> Given problem
Give back exactly the lines from the start of the listing to the line containing "tag(snow, kind='structure')", inclusive, and nothing beyond them.

> Information supplied
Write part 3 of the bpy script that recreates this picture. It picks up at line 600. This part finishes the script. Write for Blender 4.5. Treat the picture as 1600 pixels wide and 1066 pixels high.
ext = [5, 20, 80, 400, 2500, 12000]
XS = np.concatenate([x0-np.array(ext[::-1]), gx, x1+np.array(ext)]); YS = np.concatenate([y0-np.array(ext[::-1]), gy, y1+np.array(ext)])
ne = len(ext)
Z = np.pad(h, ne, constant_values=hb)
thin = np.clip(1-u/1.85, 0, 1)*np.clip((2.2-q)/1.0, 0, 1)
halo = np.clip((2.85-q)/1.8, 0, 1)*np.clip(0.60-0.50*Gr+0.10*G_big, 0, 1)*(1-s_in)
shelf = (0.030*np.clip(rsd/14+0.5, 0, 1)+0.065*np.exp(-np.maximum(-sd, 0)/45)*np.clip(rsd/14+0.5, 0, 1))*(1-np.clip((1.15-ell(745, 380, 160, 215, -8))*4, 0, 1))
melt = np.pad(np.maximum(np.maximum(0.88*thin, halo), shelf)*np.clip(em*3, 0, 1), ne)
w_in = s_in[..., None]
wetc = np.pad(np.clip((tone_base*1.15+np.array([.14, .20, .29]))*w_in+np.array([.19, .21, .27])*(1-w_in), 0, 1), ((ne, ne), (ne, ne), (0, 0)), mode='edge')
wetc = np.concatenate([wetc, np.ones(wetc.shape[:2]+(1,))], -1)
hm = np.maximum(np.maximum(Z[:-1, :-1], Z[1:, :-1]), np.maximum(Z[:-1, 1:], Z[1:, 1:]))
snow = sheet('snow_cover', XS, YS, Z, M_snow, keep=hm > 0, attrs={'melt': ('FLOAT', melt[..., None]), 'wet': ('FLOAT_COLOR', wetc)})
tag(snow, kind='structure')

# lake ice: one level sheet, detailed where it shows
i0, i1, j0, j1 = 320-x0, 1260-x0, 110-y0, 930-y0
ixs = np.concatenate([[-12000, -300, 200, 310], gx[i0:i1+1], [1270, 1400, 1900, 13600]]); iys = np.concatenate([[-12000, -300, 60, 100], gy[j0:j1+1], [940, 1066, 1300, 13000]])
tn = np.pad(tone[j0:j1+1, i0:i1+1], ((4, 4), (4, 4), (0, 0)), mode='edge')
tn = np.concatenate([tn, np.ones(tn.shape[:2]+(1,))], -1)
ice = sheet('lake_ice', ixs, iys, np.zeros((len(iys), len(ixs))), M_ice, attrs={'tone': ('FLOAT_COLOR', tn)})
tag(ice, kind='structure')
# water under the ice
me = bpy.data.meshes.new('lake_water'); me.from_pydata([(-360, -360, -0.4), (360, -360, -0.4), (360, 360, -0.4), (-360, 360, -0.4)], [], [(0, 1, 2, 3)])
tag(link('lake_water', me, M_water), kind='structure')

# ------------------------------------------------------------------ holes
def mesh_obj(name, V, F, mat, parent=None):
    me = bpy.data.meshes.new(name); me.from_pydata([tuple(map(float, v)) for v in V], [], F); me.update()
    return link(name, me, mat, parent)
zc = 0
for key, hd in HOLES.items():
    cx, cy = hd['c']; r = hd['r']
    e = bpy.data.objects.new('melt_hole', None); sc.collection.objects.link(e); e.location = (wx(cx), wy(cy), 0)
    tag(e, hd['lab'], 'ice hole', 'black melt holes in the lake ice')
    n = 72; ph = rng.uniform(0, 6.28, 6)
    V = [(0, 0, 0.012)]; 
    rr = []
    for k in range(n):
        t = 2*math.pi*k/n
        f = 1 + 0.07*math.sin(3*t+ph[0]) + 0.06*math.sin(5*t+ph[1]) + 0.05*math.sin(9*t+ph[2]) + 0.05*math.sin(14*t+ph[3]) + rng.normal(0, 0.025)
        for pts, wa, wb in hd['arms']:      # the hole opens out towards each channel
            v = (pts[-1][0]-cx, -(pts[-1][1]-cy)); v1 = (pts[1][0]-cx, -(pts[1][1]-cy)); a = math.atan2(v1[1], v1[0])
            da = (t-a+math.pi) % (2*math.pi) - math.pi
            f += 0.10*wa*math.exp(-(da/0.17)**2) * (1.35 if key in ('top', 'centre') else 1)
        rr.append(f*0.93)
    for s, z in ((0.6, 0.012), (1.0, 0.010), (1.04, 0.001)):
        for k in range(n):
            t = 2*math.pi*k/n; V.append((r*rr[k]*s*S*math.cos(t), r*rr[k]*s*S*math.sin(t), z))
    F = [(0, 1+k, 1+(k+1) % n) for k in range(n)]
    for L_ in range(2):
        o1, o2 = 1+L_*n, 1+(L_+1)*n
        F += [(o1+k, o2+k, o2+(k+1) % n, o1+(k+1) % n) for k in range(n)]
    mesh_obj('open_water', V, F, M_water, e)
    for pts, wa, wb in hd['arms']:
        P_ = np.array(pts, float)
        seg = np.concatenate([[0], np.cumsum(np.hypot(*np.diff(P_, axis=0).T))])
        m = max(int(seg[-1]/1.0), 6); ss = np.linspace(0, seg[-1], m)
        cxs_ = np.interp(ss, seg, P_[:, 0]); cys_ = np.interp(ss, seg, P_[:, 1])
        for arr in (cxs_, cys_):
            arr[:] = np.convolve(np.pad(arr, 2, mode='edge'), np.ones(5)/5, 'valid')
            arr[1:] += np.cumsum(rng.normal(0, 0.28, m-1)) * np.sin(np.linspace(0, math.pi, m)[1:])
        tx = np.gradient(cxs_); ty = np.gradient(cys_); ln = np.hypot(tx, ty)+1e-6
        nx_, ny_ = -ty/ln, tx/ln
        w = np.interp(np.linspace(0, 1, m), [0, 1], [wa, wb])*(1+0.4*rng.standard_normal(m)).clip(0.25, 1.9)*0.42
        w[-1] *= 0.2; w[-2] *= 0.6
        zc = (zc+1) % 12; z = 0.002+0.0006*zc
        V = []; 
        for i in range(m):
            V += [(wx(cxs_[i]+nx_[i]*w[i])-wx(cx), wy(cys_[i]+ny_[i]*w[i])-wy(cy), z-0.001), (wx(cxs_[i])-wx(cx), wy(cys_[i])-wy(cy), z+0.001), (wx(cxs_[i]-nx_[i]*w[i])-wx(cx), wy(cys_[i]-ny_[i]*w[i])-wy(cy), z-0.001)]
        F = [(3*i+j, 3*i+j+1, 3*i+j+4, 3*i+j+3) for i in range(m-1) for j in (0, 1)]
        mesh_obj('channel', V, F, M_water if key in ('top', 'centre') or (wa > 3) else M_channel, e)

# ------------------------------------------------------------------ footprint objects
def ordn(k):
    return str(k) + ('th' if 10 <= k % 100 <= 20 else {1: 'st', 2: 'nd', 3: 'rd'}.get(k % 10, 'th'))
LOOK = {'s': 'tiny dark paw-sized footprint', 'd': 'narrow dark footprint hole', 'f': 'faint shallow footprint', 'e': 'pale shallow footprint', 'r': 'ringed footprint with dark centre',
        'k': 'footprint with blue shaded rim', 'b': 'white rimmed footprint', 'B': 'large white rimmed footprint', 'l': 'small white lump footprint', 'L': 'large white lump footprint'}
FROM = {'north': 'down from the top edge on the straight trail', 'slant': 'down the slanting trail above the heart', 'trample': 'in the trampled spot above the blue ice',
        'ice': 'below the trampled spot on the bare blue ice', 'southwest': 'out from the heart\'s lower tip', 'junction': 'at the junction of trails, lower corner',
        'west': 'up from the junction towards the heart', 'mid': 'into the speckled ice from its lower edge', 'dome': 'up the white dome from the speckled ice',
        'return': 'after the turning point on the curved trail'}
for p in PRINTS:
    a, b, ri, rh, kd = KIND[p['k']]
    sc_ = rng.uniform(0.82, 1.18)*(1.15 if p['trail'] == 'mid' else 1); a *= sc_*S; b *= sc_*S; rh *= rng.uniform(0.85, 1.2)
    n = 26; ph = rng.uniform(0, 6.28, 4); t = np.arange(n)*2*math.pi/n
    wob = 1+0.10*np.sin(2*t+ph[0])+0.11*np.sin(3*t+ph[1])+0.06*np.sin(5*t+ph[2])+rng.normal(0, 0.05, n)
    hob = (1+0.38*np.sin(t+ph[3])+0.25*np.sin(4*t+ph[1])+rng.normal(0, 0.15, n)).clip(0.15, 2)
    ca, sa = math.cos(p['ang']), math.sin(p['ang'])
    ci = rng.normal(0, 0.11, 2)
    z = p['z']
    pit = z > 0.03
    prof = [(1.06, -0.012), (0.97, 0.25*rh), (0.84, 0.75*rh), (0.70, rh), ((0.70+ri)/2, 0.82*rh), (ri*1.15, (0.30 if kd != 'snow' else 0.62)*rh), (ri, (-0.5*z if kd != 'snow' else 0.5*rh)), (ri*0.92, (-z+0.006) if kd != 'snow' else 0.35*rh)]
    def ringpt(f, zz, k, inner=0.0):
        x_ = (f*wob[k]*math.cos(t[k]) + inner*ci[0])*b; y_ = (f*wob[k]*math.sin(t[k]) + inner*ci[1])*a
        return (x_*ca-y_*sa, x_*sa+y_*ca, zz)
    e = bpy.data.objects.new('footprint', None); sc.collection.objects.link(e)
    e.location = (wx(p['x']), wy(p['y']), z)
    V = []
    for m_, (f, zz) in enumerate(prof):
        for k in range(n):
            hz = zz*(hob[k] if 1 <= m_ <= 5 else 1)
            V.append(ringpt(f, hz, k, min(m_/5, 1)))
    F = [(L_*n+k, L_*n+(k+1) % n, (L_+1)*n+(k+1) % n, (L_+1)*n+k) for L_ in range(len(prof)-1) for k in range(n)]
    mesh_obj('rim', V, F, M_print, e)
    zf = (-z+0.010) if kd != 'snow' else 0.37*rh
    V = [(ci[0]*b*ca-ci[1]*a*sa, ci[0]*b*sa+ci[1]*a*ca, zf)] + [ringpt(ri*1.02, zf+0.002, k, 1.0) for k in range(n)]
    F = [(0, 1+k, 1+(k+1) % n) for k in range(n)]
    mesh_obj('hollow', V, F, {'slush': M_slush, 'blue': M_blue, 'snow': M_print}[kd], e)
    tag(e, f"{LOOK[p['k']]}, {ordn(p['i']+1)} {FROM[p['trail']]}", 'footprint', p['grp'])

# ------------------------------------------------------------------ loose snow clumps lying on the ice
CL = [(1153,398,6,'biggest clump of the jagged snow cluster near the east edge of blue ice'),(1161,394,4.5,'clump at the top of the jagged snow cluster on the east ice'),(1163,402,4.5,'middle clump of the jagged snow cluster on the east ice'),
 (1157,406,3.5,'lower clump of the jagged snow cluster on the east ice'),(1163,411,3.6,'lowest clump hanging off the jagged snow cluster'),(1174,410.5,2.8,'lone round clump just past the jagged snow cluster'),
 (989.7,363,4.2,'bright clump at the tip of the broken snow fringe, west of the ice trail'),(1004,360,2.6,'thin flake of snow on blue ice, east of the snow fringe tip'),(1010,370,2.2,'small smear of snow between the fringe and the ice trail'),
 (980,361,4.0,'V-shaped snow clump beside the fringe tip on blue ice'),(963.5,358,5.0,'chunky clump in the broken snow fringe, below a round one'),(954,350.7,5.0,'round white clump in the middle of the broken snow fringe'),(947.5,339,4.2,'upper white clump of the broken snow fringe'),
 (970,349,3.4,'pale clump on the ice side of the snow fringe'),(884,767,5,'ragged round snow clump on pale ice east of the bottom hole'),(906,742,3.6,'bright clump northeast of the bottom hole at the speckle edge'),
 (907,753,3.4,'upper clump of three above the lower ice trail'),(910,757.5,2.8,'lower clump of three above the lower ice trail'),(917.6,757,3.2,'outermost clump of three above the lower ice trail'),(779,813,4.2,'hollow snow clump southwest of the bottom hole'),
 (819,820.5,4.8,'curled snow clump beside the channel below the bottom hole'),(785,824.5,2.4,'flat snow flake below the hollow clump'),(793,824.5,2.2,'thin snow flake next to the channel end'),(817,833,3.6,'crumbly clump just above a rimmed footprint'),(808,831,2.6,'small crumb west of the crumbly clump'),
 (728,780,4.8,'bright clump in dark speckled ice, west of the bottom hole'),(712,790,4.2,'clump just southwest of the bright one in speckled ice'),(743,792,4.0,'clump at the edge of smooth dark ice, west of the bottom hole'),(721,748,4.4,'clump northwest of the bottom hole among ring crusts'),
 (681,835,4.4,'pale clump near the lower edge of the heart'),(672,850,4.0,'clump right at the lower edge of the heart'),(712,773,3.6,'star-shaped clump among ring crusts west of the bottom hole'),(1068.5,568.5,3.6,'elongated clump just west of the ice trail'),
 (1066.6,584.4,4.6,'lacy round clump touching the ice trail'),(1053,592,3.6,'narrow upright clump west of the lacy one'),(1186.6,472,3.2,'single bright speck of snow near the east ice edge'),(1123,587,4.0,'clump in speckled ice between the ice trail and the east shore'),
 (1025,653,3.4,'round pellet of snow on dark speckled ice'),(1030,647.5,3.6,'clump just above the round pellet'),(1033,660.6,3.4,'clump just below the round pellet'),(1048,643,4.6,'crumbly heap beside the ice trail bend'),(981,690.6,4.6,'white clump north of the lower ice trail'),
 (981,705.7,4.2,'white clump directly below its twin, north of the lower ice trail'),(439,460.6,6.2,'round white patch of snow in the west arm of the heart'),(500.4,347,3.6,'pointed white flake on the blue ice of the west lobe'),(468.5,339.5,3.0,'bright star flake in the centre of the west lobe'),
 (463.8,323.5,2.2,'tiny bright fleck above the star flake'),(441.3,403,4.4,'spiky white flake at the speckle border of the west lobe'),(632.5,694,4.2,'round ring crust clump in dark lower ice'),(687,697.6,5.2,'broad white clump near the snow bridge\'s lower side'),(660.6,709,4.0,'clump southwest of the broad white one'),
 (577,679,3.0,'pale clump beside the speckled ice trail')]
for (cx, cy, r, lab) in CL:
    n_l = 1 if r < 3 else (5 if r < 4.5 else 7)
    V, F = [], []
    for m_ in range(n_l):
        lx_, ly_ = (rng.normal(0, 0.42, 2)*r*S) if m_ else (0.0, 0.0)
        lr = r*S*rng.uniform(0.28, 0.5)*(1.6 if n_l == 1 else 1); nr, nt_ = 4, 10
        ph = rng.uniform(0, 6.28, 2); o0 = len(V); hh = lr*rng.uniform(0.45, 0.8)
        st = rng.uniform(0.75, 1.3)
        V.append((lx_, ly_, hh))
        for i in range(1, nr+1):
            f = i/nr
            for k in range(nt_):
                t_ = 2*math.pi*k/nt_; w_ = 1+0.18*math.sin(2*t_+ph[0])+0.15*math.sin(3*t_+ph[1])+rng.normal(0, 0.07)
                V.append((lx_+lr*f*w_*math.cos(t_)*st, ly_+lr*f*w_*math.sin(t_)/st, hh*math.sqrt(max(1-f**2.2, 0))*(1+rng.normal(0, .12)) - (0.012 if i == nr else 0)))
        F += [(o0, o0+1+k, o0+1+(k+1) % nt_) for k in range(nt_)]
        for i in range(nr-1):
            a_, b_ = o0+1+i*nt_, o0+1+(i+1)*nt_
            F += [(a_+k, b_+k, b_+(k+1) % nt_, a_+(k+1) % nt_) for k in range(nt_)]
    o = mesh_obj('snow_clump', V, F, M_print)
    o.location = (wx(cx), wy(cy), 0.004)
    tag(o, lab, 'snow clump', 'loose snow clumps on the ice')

> Output for this task
Write part 3 of the bpy script that recreates this picture. It picks up at line 600. This part finishes the script. Write for Blender 4.5. Treat the picture as 1600 pixels wide and 1066 pixels high.
ext = [5, 20, 80, 400, 2500, 12000]
XS = np.concatenate([x0-np.array(ext[::-1]), gx, x1+np.array(ext)]); YS = np.concatenate([y0-np.array(ext[::-1]), gy, y1+np.array(ext)])
ne = len(ext)
Z = np.pad(h, ne, constant_values=hb)
thin = np.clip(1-u/1.85, 0, 1)*np.clip((2.2-q)/1.0, 0, 1)
halo = np.clip((2.85-q)/1.8, 0, 1)*np.clip(0.60-0.50*Gr+0.10*G_big, 0, 1)*(1-s_in)
shelf = (0.030*np.clip(rsd/14+0.5, 0, 1)+0.065*np.exp(-np.maximum(-sd, 0)/45)*np.clip(rsd/14+0.5, 0, 1))*(1-np.clip((1.15-ell(745, 380, 160, 215, -8))*4, 0, 1))
melt = np.pad(np.maximum(np.maximum(0.88*thin, halo), shelf)*np.clip(em*3, 0, 1), ne)
w_in = s_in[..., None]
wetc = np.pad(np.clip((tone_base*1.15+np.array([.14, .20, .29]))*w_in+np.array([.19, .21, .27])*(1-w_in), 0, 1), ((ne, ne), (ne, ne), (0, 0)), mode='edge')
wetc = np.concatenate([wetc, np.ones(wetc.shape[:2]+(1,))], -1)
hm = np.maximum(np.maximum(Z[:-1, :-1], Z[1:, :-1]), np.maximum(Z[:-1, 1:], Z[1:, 1:]))
snow = sheet('snow_cover', XS, YS, Z, M_snow, keep=hm > 0, attrs={'melt': ('FLOAT', melt[..., None]), 'wet': ('FLOAT_COLOR', wetc)})
tag(snow, kind='structure')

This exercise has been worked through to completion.